Is there a deadline in your story? Move it up.
It’s going to cost something to solve the problem, make it worse.
What will your P lose to solve this problem?
Who says you’ve gone too far?
Who says I don’t know you anymore.
How can you handicap your protagonist?
            What can hurt your protagonist?
            Who can warn your P off?
            Who can force your P out of the game?

Think of another way in which the problem can get worse.

Who can throw a curve ball at your P. How can this come out of the blue?

Who can warn your protagonist?

How can your antagonist warn your protagonist? Look – I don’t want to put you through this… you don’t want to go there, look at how much you have to lose...
               
What knowledge can be used as weapons or threats? What mistake from the past can come back and haunt your P? Undermine confidence? (i.e. try to do anything good and people will punish you for it.) Who is going to punish your protagonist for doing the right thing?

Who would rather see your protagonist fail than succeed, and what can they do to insure that failure?

How can the problem itself get worse? How can it affect more people? Who’s going to suffer the most?
              
Who’s got control of the world of this story? Who’s the higher authority? What can they do to mess things up?
              
Does your protagonist have to give up to solve, or keep working on the problem? What does your protagonist neglect?

BLOWING APART THE BOX:

What’s the very worst thing that can go wrong? Do it.

Resistance is natural, but have courage. You love it when other people do it. You can.

Wreck and destroy the protagonist’s dream so there is no going back.

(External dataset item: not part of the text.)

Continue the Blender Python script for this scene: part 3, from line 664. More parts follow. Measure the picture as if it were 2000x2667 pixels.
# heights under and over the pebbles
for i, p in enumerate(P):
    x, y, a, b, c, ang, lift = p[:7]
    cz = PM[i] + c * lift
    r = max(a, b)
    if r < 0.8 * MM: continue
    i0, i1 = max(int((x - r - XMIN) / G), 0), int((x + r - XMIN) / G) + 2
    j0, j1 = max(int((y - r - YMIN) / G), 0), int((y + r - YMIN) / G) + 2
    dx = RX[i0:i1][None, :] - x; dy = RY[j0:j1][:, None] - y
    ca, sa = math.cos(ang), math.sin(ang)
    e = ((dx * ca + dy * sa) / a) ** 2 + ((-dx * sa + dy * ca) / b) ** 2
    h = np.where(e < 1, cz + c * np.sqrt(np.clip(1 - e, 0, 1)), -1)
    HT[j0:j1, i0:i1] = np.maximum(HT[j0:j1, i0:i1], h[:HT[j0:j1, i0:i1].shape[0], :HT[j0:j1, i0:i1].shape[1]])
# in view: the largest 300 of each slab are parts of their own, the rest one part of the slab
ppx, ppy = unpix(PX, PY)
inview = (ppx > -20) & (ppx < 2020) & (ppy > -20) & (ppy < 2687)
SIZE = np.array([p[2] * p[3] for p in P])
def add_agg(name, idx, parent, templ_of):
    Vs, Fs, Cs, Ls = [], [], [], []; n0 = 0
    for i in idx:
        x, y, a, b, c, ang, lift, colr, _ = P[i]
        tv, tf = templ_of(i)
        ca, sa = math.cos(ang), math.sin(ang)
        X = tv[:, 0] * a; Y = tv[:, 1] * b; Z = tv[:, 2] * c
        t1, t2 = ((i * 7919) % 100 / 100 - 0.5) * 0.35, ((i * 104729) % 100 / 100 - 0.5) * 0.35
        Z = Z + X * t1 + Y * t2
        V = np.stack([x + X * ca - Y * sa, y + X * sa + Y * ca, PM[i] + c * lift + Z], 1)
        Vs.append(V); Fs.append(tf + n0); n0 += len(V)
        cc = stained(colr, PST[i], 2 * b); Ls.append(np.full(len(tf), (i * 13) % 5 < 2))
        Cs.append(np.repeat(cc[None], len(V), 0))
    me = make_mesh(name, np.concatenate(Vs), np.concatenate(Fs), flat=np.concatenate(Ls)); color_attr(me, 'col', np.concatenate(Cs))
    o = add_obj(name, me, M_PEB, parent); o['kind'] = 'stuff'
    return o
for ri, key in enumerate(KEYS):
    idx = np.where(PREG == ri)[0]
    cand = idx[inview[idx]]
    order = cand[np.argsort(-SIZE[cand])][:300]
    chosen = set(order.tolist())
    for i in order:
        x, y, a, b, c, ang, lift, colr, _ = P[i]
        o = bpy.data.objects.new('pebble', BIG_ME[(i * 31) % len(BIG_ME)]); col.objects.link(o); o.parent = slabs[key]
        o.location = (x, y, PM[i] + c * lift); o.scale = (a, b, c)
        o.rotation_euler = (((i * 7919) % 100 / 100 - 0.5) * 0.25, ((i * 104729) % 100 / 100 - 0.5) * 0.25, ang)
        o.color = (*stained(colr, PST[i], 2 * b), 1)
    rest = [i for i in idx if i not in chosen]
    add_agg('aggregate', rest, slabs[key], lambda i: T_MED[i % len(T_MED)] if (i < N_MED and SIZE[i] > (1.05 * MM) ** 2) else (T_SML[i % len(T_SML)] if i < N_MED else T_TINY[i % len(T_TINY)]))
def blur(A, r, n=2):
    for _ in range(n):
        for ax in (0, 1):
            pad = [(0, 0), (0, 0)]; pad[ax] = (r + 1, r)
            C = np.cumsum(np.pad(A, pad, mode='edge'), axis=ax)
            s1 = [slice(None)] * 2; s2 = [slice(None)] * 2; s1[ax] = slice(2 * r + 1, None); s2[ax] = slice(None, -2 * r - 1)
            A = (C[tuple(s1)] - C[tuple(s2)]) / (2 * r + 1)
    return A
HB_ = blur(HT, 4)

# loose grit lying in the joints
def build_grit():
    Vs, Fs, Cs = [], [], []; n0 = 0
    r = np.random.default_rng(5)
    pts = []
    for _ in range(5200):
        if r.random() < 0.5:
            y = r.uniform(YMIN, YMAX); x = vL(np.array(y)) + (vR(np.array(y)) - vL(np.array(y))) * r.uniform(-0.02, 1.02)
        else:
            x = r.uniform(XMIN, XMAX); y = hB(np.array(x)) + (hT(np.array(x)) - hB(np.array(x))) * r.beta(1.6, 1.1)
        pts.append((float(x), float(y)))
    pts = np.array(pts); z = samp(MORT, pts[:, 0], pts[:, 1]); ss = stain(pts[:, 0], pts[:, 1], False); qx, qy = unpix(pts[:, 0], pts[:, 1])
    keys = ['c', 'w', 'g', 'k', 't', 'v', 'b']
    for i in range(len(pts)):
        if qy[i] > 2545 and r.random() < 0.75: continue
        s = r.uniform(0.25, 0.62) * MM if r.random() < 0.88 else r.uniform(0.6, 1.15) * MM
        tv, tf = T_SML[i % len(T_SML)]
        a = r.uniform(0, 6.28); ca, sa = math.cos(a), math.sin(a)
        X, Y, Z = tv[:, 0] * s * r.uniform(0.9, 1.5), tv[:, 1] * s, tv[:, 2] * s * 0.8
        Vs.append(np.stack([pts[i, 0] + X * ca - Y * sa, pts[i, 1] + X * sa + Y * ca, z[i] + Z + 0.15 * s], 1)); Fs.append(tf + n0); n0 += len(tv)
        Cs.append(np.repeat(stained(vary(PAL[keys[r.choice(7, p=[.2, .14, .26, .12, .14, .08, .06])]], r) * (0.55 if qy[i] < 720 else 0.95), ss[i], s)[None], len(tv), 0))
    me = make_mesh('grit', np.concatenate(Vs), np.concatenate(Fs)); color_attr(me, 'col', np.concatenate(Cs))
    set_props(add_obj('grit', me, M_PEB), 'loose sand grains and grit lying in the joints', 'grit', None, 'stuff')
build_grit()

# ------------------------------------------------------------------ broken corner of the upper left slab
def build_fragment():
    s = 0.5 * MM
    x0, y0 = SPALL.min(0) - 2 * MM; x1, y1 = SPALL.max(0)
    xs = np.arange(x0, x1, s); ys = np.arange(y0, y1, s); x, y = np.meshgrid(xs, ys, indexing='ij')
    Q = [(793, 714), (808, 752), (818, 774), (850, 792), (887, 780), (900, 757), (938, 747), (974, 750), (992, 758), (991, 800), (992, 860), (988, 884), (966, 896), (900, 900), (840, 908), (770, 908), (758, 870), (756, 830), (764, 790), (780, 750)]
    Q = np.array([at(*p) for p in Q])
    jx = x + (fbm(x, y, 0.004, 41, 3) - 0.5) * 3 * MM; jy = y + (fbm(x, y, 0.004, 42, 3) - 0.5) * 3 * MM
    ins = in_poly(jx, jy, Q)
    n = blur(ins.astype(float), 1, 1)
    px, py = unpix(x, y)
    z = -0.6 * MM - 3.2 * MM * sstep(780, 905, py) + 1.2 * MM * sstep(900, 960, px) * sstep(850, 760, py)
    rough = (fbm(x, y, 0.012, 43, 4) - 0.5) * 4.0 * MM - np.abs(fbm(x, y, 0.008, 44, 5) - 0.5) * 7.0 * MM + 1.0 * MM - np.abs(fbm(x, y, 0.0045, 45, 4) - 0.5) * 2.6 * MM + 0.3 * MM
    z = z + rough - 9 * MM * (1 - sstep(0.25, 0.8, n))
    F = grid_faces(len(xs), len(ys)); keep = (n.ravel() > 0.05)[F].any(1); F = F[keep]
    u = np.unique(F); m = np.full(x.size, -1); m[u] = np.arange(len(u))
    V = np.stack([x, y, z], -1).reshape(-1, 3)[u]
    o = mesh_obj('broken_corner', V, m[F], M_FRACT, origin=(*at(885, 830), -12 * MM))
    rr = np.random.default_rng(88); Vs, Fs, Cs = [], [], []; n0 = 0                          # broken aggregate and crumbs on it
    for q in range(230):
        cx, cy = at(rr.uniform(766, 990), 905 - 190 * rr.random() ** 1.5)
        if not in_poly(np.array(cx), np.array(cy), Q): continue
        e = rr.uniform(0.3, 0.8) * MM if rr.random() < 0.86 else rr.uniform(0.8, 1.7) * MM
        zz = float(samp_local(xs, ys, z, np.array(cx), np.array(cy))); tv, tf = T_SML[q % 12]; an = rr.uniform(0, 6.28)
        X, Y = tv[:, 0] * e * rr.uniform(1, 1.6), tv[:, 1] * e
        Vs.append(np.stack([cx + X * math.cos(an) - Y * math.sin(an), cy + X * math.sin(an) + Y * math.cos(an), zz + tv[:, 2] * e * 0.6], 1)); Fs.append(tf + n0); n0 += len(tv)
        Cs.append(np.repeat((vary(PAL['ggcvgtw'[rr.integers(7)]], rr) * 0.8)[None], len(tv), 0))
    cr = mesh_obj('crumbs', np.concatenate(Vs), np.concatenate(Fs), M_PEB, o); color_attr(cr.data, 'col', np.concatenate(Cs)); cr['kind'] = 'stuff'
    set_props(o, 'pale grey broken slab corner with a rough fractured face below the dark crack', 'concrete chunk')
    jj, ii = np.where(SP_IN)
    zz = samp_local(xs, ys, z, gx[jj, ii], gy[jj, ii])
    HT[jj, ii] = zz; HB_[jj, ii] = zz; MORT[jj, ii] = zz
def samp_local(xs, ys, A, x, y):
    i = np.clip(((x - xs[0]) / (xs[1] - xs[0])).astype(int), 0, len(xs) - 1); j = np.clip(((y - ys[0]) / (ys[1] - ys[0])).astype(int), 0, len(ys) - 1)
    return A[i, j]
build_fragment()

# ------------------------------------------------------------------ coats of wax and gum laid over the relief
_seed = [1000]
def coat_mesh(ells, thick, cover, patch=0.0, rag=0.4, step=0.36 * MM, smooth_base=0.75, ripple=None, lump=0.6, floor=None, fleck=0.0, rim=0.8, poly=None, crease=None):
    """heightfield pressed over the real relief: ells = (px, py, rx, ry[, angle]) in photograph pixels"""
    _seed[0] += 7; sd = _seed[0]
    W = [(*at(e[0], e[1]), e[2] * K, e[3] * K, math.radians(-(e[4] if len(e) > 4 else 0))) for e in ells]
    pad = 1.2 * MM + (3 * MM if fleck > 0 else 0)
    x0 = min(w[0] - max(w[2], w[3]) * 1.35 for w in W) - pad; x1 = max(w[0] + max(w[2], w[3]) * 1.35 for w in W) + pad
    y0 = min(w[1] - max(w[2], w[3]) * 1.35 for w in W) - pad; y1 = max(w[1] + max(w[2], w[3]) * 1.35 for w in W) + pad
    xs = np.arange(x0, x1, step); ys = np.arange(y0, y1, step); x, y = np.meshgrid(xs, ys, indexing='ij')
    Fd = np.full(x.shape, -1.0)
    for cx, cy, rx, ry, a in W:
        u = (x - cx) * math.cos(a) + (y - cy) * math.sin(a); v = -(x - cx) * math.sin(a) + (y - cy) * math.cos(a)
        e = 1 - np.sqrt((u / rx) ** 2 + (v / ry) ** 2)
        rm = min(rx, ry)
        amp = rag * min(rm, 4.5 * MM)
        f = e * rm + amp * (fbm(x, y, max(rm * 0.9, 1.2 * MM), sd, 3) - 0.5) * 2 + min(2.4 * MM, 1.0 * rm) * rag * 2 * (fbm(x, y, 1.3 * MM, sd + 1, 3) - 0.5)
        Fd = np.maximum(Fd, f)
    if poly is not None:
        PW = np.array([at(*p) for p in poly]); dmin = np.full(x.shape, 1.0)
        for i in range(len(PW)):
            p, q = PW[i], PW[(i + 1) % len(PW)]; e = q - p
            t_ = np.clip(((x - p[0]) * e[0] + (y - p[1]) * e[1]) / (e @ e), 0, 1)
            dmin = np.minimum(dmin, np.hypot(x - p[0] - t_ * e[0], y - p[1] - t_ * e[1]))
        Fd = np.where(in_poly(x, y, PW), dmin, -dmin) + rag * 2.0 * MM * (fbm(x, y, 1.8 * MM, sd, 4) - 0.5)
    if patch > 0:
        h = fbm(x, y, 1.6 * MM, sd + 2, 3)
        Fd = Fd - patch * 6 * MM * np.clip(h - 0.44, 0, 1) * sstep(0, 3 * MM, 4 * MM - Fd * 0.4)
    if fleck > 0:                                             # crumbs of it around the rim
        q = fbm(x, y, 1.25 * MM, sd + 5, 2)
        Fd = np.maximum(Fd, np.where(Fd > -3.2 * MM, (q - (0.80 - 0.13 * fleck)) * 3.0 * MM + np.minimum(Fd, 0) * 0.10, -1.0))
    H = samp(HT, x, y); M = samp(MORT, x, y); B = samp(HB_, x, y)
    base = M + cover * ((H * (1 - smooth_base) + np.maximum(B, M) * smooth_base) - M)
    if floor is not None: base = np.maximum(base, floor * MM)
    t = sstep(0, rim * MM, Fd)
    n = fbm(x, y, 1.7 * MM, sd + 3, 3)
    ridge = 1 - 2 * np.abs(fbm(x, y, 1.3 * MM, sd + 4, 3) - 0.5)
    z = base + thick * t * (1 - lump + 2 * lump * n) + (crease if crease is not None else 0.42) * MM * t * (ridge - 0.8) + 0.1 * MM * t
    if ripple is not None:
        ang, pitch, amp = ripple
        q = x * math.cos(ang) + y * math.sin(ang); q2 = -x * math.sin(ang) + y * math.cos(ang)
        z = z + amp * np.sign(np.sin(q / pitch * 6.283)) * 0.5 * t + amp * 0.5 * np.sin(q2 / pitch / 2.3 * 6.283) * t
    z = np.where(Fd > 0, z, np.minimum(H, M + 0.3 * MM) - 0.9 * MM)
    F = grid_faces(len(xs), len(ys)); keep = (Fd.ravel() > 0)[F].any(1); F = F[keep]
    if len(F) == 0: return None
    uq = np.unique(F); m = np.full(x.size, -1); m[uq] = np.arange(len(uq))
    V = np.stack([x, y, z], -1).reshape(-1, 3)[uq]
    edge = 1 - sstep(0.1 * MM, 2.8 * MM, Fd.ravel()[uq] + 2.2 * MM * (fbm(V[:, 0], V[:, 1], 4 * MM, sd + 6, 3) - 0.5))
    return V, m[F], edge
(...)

After the worst happens what happens next? How does your P change? What does your P learn?
Give your P 6 weeks or months or years. How do things change? How does the problem itself shift? What’s been overlooked? What understanding? Is there a reconciliation, a forgiveness, and understanding, is there new courage in the wake of change? What’s a new way in which your P can make things right. What can your P build that is different (trust)?
                 
What’s the first ray of sunshine? What’s the first sign that things are changing? What’s the first symbol or hint? What’s encouraging, what’s new? How have the times, mood, weather changed?

What represents success now for your protagonist?
              
What is the new hope? How would we know it’s happening even if nobody said so?

MOST MS NEED MORE HAPPENING IN THE MIDDLE:

Think about your P and stage of life. What is it like to be in that stage of life? What are the unavoidable problems.

Write down one problem that your P would be facing regardless if this story is happening or not:
                
What kind of personal problems, work setbacks, family issues, dreams, personal goals. What could go wrong?

Have this exist simultaneously in your novel. Write down 3 ways in which this problem can get worse:

Create a small, incidental problem. What kind of trivial or humorous problem will your P will have to deal with during the time of the story? What can go wrong?

Pick a name from the list of characters and connect them to the Plot and Setting. Pick a character and a part of the plot that they’re not connected to and then connect it to a setting. See if there is any logical connection, and keep going until you find a connection that does work. You will find characters that be involved in more than one part of the story.

Most manuscripts are starved for events in the middle. You do need to overdo it a little. If the story is starting to feel crowded, think of things that you can begin to cut. Most need to cut a lot of the first 50 pages, but to add more in the middle of the book.

HOMEWORK:
Take one of the new plot layers and write out that scene so you can add it to your MS.